Brian Arthur, comme Paul Krugman, s’interroge sur la nature des déterminants qui font que tel ou tel site émergera comme pôle attracteur à l’exclusion d’autres qui demeureront déserts. Krugman évoque alors les conditions initiales. Le modèle d’Arthur est plus précis dans la mesure où il fait intervenir des « accidents historiques » tout au long du processus séquentiel (à travers le choix aléatoire des caractéristiques de la firme à localiser à chaque étape). Néanmoins, l’influence de ces accidents est décroissante à mesure que se figent les situations par suite du renforcement des effets d’agglomération. Cette représentation vient donc enrichir la notion de conditions initiales, sans l’infirmer. Les deux auteurs se retrouvent donc pour attribuer à l’histoire un poids essentiel dans les phénomènes de concentration.

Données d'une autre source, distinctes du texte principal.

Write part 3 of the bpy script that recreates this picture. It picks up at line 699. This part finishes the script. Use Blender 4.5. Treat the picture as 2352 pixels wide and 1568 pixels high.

Bien que les auteurs ne le fassent pas explicitement eux-mêmes, on peut considérer que les mêmes éléments qui sont à l’origine des dynamiques de concentration – forces du marché et aléas de l’histoire – expliquent également pour une part la diffusion des activités sur le territoire. Ainsi, les accidents historiques et les conditions initiales sont-ils des éléments évidents de perturbation. On peut ainsi comparer la situation de l’Europe et celle de l’Amérique du Nord tout au long du XIXè siècle. L’occupation complète et dense du territoire par une population agricole est caractéristique de la première. La hauteur des coûts de transport y a favorisé une relative dispersion des activités industrielle naissante, en même temps que leur diminution a permis un mouvement de concentration. L’Amérique s’est quant à elle peuplée peu à peu d’émigrants, débarquant pour l’essentiel dans les grands ports du Nord-Est, là où s’est développée l’industrie. Le jeu du marché peut quant à lui parfaitement conduire à l’évitement des concentrations trop importantes dans le cadre du modèle d’Arthur : il suffit d’y introduire des déséconomies d’agglomération ainsi qu’il est d’ailleurs envisagé à la fin de l’article mentionné.

En fait, pour les économistes, les relations entre les forces de marché et les processus de concentration ou de diffusion sont plus complexes qu’il pourrait paraître de prime abord. Gérard Santi souligne ainsi que les néo-classiques, a priori favorables aux thèses de convergence des niveaux de développements régionaux, ont peu à peu introduit dans leurs modèles des éléments qui font finalement apparaître celle-ci comme un cas particulier. A contrario, les approches en termes de développement déséquilibré proposées par Gunnar Myrdal puis Nicholas Kaldor intègrent à leur tour des considérations sur la diffusion. De même, l’analyse de la division spatiale du travail, avancée en France par Philippe Aydalot, met en évidence des processus de diffusion sélective des activités qui militent tout à la fois pour une forme de convergence et pour un maintien, voire un renforcement, des hiérarchies.